If I don’t have a script, I get nervous and chicken out. Even with one, sometimes I still get nervous and chicken out and I don’t post things. It’s why blogging has always been easier for me.
Why writing poetry is easier than making a video talking about how I feel. Even then though, the idea of publishing said poetry and putting it out into the world on something like Amazon by self-publishing terrifies me. I am not a poet.
At least, I don’t think of myself as one. But I also have a hard time sharing my thoughts because my anxiety gets the better of me. What if there’s some asshole online that doesn’t agree with me? Do I care if Steve from Utah doesn’t agree with me? No, but that doesn’t stop my mind from feeling overwhelmed by it.

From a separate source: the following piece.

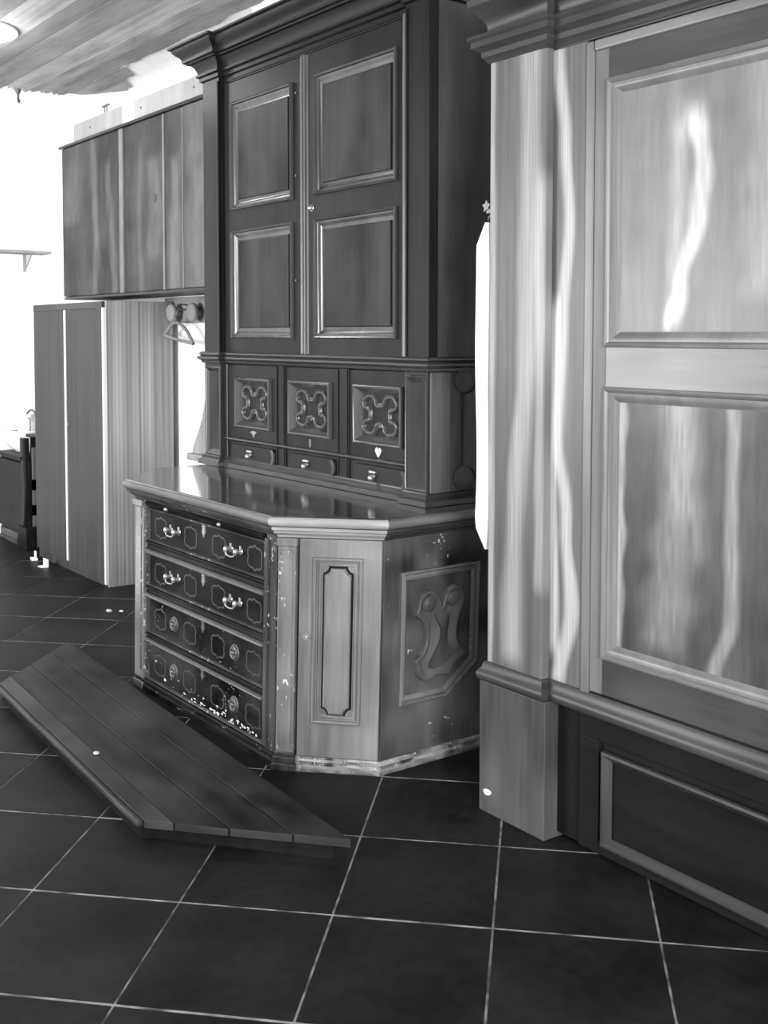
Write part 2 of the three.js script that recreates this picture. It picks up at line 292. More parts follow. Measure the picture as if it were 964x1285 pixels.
// ---------------------------------------------------------------- chest of drawers (leans slightly, as in the photograph)
{
  const t = thing('chest_of_drawers', 'baroque chest of drawers with canted corners, worn inlaid drawer fronts and glossy dark top', 'chest of drawers', [-4.05, 0, -2.55]);
  const K = 0.035; shear = new THREE.Matrix4().set(1, K, 0, -K * 0.95, 0, 1, 0, 0, 0, 0, 1, 0, 0, 0, 0, 1);
  const XL = -4.66, XR = -3.44, ZF = -2.12, SL = -4.94, SR = -3.16, ZC = -2.385, ZB = -3.01;
  const outline = (o) => [[SL - o, ZB], [SL - o, ZC + 0.4 * o], [XL - 0.42 * o, ZF + o], [XR + 0.42 * o, ZF + o], [SR + o, ZC + 0.4 * o], [SR + o, ZB]];
  // carcass stands 3 cm behind the faces
  part('carcass', flat([[SL + 0.015, ZB], [SL + 0.015, ZC - 0.01], [XL + 0.02, ZF - 0.035], [XR - 0.02, ZF - 0.035], [SR - 0.03, ZC - 0.012], [SR - 0.015, ZB]], 0.012, 0.9), M.dark, t);
  // top with rounded edge
  part('tabletop', flat(outline(0.055), 0.908, 0.95, 0.014, 4), M.chestTop, t, { turned: true });
  const ep = [[0.05, 0.946], [0.058, 0.944], [0.064, 0.938], [0.066, 0.93], [0.063, 0.921], [0.057, 0.914], [0.05, 0.912]];
  const rim = outline(0);
  part('edge_moulding', cornice(rim, ep, [0, 1, 2, 4]), M.rubbed, t, { turned: true });
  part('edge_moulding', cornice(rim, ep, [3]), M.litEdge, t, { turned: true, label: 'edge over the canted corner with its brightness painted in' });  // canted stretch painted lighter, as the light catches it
  const cp = [[0.046, 0.908], [0.044, 0.897], [0.034, 0.892], [0.03, 0.884], [0.012, 0.874], [0.008, 0.866], [0, 0.864], [-0.03, 0.864]];
  part('cornice', cornice(rim, cp, [0, 1, 2, 4]), M.rail, t, { turned: true });
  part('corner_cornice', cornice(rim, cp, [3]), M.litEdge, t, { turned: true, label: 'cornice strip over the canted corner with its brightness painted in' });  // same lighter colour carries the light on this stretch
  // frieze drawer with two small knobs
  const fr = part('frieze_drawer', [bx(-4.555, -3.54, 0.84, 0.864, ZF - 0.035, ZF + 0.002), cornice([[-4.555, ZF], [-3.54, ZF]], [[0.002, 0.864], [0.014, 0.855], [0.01, 0.845], [0.002, 0.84]])], M.drawer, t, { turned: true });
  for (const x of [-4.33, -3.86]) part('knob', ball(x, 0.853, ZF + 0.02, 0.009), M.brass, fr);
  // drawers
  const rows = [[0.682, 0.832], [0.478, 0.628], [0.266, 0.432], [0.05, 0.23]];
  const ring = (x, y, rx, ry) => curve([[0, 1.08], [0.26, 0.9], [0.7, 0.86], [0.96, 0.5], [0.9, 0], [0.96, -0.5], [0.7, -0.86], [0.26, -0.9], [0, -1.08], [-0.26, -0.9], [-0.7, -0.86], [-0.96, -0.5], [-0.9, 0], [-0.96, 0.5], [-0.7, 0.86], [-0.26, 0.9]].map(([a, b]) => [x + a * rx, y + b * ry]), 56).reverse();
  rows.forEach(([y0, y1], r) => {
    const yc = (y0 + y1) / 2, d = part('drawer', [bx(-4.56, -3.54, y0, y1, ZF - 0.035, ZF - 0.012, 0.002)], r > 1 ? M.drawerWorn : M.drawer, t, { turned: true });
    part('cockbead', [mould(rect(-4.56, -3.54, y0, y1), [[0, ZF - 0.014], [0.001, ZF - 0.004], [0.005, ZF], [0.009, ZF - 0.004], [0.011, ZF - 0.012]])], M.rail, d, { turned: true });
    for (const x of [-4.442, -4.16, -3.916, -3.632]) part('inlay_ring', mould(ring(x, yc - 0.004, 0.056, 0.044), [[-0.003, ZF - 0.0125], [-0.003, ZF - 0.0105], [0.003, ZF - 0.0105], [0.003, ZF - 0.0125]], true, 0), M.inlay, d);
    for (const x of [-4.305, -3.777]) {
      if (r < 2) {
        const g = [];
        for (const q of [-1, 1]) { g.push(onZ(cyl(0.012, 0.014, 0.004), x + q * 0.038, yc + 0.004, ZF - 0.01), onZ(cyl(0.0055, 0.008, 0.024), x + q * 0.038, yc + 0.004, ZF + 0.002), ball(x + q * 0.038, yc + 0.004, ZF + 0.014, 0.0095, 1, 1.5, 1), bx(x + q * 0.038 - 0.006, x + q * 0.038 + 0.006, yc - 0.005, yc + 0.026, ZF - 0.012, ZF - 0.006, 0.002)); }
        g.push(tube([[x - 0.038, yc, ZF + 0.014], [x - 0.03, yc - 0.013, ZF + 0.016], [x, yc - 0.018, ZF + 0.017], [x + 0.03, yc - 0.013, ZF + 0.016], [x + 0.038, yc, ZF + 0.014]], 0.003));
        part('handle', g, M.brass, d, { label: 'brass bail handle' });
      } else {
        const g = [onZ(cyl(0.03, 0.034, 0.005, 24), x, yc + 0.004, ZF - 0.01), onZ(new THREE.TorusGeometry(0.024, 0.004, 8, 24), x, yc + 0.004, ZF - 0.004).rotateX(0), ball(x, yc + 0.004, ZF - 0.004, 0.009)];
        g[1] = new THREE.TorusGeometry(0.024, 0.004, 8, 24).translate(x, yc + 0.004, ZF - 0.005);
        for (let k = 0; k < 6; k++) g.push(ball(x + 0.016 * Math.cos(k * 1.047), yc + 0.004 + 0.016 * Math.sin(k * 1.047), ZF - 0.005, 0.005));
        part('rosette', g, M.iron, d, { label: 'round rosette plate of a lost handle' });
      }
    }
    const ky = y1 - 0.03;
    part('escutcheon', [slab(curve([[0, 0.026], [0.012, 0.02], [0.009, 0.004], [0.013, -0.008], [0.005, -0.02], [0, -0.03], [-0.005, -0.02], [-0.013, -0.008], [-0.009, 0.004], [-0.012, 0.02]].map(([a, b]) => [-4.04 + a, ky + b]), 30), ZF - 0.012, ZF - 0.007), ball(-4.04, ky + 0.016, ZF - 0.006, 0.005)], r < 2 ? M.brass : M.iron, d);
    if (r === 3) for (let k = 0; k < 70; k++) {                    // flaked veneer on the lowest drawer
      const x = rr(-4.42, -3.6), y = y0 + 0.006 + 0.07 * rnd() * rnd() * rnd() + (x > -4.0 ? 0.02 * rnd() : 0), w = rr(0.003, 0.013), h = rr(0.002, 0.007);
      if (x < -4.1 && rnd() < 0.5) continue;
      part('flake_scar', slab(curve([[x - w, y], [x - w * 0.3, y + h * rr(0.5, 1.2)], [x + w * 0.8, y + h * 0.3], [x + w, y - h * 0.4], [x - w * 0.2, y - h]], 12), ZF - 0.0125, ZF - 0.0105), M.edge, d);
    }
  });
  // shaped rails between the drawers
  for (const [y0, y1] of [[0.628, 0.682], [0.432, 0.478], [0.23, 0.266]]) {
    const h = y1 - y0;
    part('drawer_rail', cornice([[-4.565, ZF], [-3.535, ZF]], [[-0.035, y1], [-0.004, y1], [0.002, y1 - 0.002], [0.003, y1 - 0.007], [-0.006, y1 - 0.01], [-0.008, y1 - 0.35 * h], [-0.002, y0 + 0.42 * h], [0.004, y0 + 0.36 * h], [0.004, y0], [-0.035, y0]]), M.drawer, t, { turned: true });
    part('rail_bead', cornice([[-4.565, ZF], [-3.535, ZF]], [[0.0, y0 + 0.38 * h], [0.009, y0 + 0.36 * h], [0.016, y0 + 0.26 * h], [0.016, y0 + 0.1 * h], [0.008, y0 + 0.001], [0.0, y0 + 0.001]]), M.rubbed, t, { turned: true, label: 'pale rubbed bead along the drawer rail' });
  }
  // front pilasters and canted pilasters
  part('corner_pilaster', [bx(XL, -4.57, 0.05, 0.864, ZF - 0.04, ZF + 0.012), bx(XL + 0.02, -4.585, 0.09, 0.83, ZF + 0.01, ZF + 0.018), bx(XL - 0.006, -4.562, 0.835, 0.864, ZF - 0.03, ZF + 0.026), bx(XL - 0.006, -4.566, 0.0, 0.034, ZF - 0.04, ZF + 0.018)], M.paleWorn, t, { label: 'pale worn corner pilaster' });
  part('corner_pilaster', [bx(-3.53, XR - 0.004, 0.045, 0.864, ZF - 0.04, ZF, 0.003), bx(-3.528, -3.503, 0.06, 0.85, ZF - 0.01, ZF + 0.012, 0.005), bx(-3.463, XR - 0.004, 0.06, 0.85, ZF - 0.01, ZF + 0.01, 0.005)], M.rail, t);
  const th = Math.atan2(0.265, 0.28), L = 0.3855, pc = (g) => g.rotateY(th).translate(XR, 0, ZF);    // canted face: local x runs 0..L
  part('canted_pilaster', [pc(bx(0.0, 0.068, 0.06, 0.85, -0.04, 0.014)), pc(bx(-0.004, 0.074, 0.835, 0.864, -0.03, 0.024)), pc(bx(0.012, 0.056, 0.1, 0.82, 0.012, 0.02))], M.paleWorn, t, { label: 'pale worn pilaster on the canted corner' });
  part('pilaster_foot', [pc(bx(-0.012, 0.08, 0.0, 0.026, -0.05, 0.034)), pc(bx(-0.008, 0.076, 0.026, 0.05, -0.05, 0.026)), pc(bx(-0.004, 0.072, 0.05, 0.066, -0.05, 0.02))], M.rail, t);
  const door = part('corner_door', pc(bx(0.077, 0.382, 0.05, 0.862, -0.03, 0.002, 0.003)), M.pale, t, { label: 'narrow pale door on the canted corner' });
  const fp = [[0, 0], [0.001, 0.016], [0.007, 0.02], [0.012, 0.016], [0.014, 0.005], [0.018, 0.004], [0.022, 0.009], [0.029, 0.008], [0.033, 0.001], [0.034, 0.0]];
  part('panel_moulding', pc(mould(rect(0.131, 0.315, 0.18, 0.796), fp)), M.pale, door);
  const notch = (x0, x1, y0, y1, nx, ny) => { const p = []; const arc = (cx, cy, a0, a1) => { for (let k = 0; k <= 6; k++) { const a = a0 + (a1 - a0) * k / 6; p.push([cx + nx * Math.cos(a), cy + ny * Math.sin(a)]); } }; p.push([x0, y0 + ny * 1.0]); arc(x0, y0, Math.PI / 2, 0); arc(x1, y0, Math.PI, Math.PI / 2); arc(x1, y1, -Math.PI / 2, -Math.PI); arc(x0, y1, 0, -Math.PI / 2); return p; };
  part('raised_panel', pc(slab(notch(0.174, 0.272, 0.218, 0.757, 0.022, 0.025), 0.0, 0.018, 0.006)), M.pale, door);
  part('dark_band', pc(mould(notch(0.166, 0.28, 0.21, 0.765, 0.022, 0.025).reverse(), [[0, 0.0015], [0.001, 0.0035], [0.008, 0.0035], [0.0085, 0.0015]], true, 0)), M.dark, door);  // flat dark band drawn around the raised panel, not sunk in
  part('escutcheon', [onZ(cyl(0.013, 0.015, 0.004, 20), 0, 0, 0), ball(0, 0, 0.003, 0.005)].map((g) => pc(g.translate(0.108, 0.5, 0.004))), M.brass, door);
  // near end with a framed cartouche
  const ps = (g) => g.rotateY(Math.PI / 2).translate(SR, 0, ZC);                                      // local x runs towards the wall
  const side = part('end_panel', [ps(bx(-0.002, 0.62, 0.02, 0.864, -0.03, 0, 0.002)), ps(bx(0.0, 0.045, 0.045, 0.864, -0.01, 0.006, 0.003))], M.brownSide, t);
  const frame = [[0.077, 0.246], [0.077, 0.74], [0.455, 0.74], [0.455, 0.355], [0.318, 0.222]].map(([x, y]) => [x, y]);
  frame[0] = [0.077, 0.238];
  part('panel_moulding', ps(mould([[0.077, 0.24], [0.077, 0.738], [0.455, 0.738], [0.455, 0.352], [0.3, 0.236]], [[0, 0], [0.001, 0.014], [0.006, 0.019], [0.011, 0.014], [0.014, 0.006], [0.02, 0.011], [0.026, 0.008], [0.034, 0.001]])), M.rubbed, side);
  const cart = curve([[0.268, 0.585], [0.258, 0.612], [0.232, 0.645], [0.196, 0.65], [0.165, 0.63], [0.158, 0.598], [0.15, 0.572], [0.176, 0.55], [0.196, 0.51], [0.196, 0.46], [0.178, 0.42], [0.15, 0.398], [0.16, 0.376], [0.164, 0.345], [0.198, 0.318], [0.24, 0.332], [0.285, 0.33], [0.305, 0.322], [0.322, 0.352], [0.352, 0.378], [0.386, 0.392], [0.352, 0.43], [0.338, 0.47], [0.344, 0.52], [0.358, 0.565], [0.372, 0.6], [0.366, 0.64], [0.335, 0.658], [0.3, 0.645], [0.28, 0.612]], 150, true, 0.5);
  const scale = (pts, k, cx, cy) => pts.map(([x, y]) => [cx + (x - cx) * k, cy + (y - cy) * k]);
  part('cartouche', [ps(slab(cart.slice().reverse(), -0.004, 0.008, 0.003)), ps(mould(cart.slice().reverse(), [[-0.004, 0], [-0.002, 0.018], [0.002, 0.022], [0.008, 0.02], [0.02, 0.01], [0.034, 0.006]], true, 0.7))], M.ribbon, side);
  const flask = curve([[0.24, 0.56], [0.27, 0.5], [0.262, 0.45], [0.235, 0.405], [0.215, 0.37], [0.24, 0.352], [0.3, 0.372], [0.335, 0.402], [0.31, 0.44], [0.304, 0.49], [0.312, 0.55], [0.275, 0.572]], 70);
  part('cartouche_centre', ps(slab(flask, 0.004, 0.011, 0.004)), M.brownSide, side);
  for (const [x, y] of [[0.213, 0.605], [0.325, 0.614]]) part('scroll_disc', ps(new THREE.SphereGeometry(0.032, 20, 12).scale(1, 1, 0.55).translate(x, y, 0.008)), M.endDark, side);
  // base moulding
  const bp = [[-0.03, 0.05], [0.006, 0.05], [0.011, 0.044], [0.011, 0.034], [0.006, 0.03], [0.014, 0.022], [0.017, 0.0], [-0.03, 0.0]];
  part('base_moulding', [cornice(rim, bp, [0, 1, 2])], M.drawerWorn, t, { turned: true });
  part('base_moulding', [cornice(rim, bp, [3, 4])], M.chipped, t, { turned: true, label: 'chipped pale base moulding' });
  shear = null;
}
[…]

I also am the only democrat in my family. Which means I constantly feel like the odd person out. To this day, people I know think I’m “not interested in politics” because I don’t talk about it with them. But anyone who follows me online knows it’s not the case.
But I don’t make myself findable for family anymore. It’s part of why I struggle with being myself. There’s a lot of things I want to talk about that I can’t. Or at least, my anxiety has made me feel like I can’t.
You might say, well, you don’t have to talk about everything. That’s true. But as someone who is a writer, it feels hypocritic to write about things like colonialism and war in fantasy settings then not say anything about it in real world circumstances. Or worse, to be someone like J.K. Rowling who writes whole books about those same subjects then uses their platform to harm a whole group of people.
I’ve got a long way when it comes to finding my voice, and being a good person, but I know what I believe is right and wrong. Hopefully, I’ll get to a point to where I can share that too.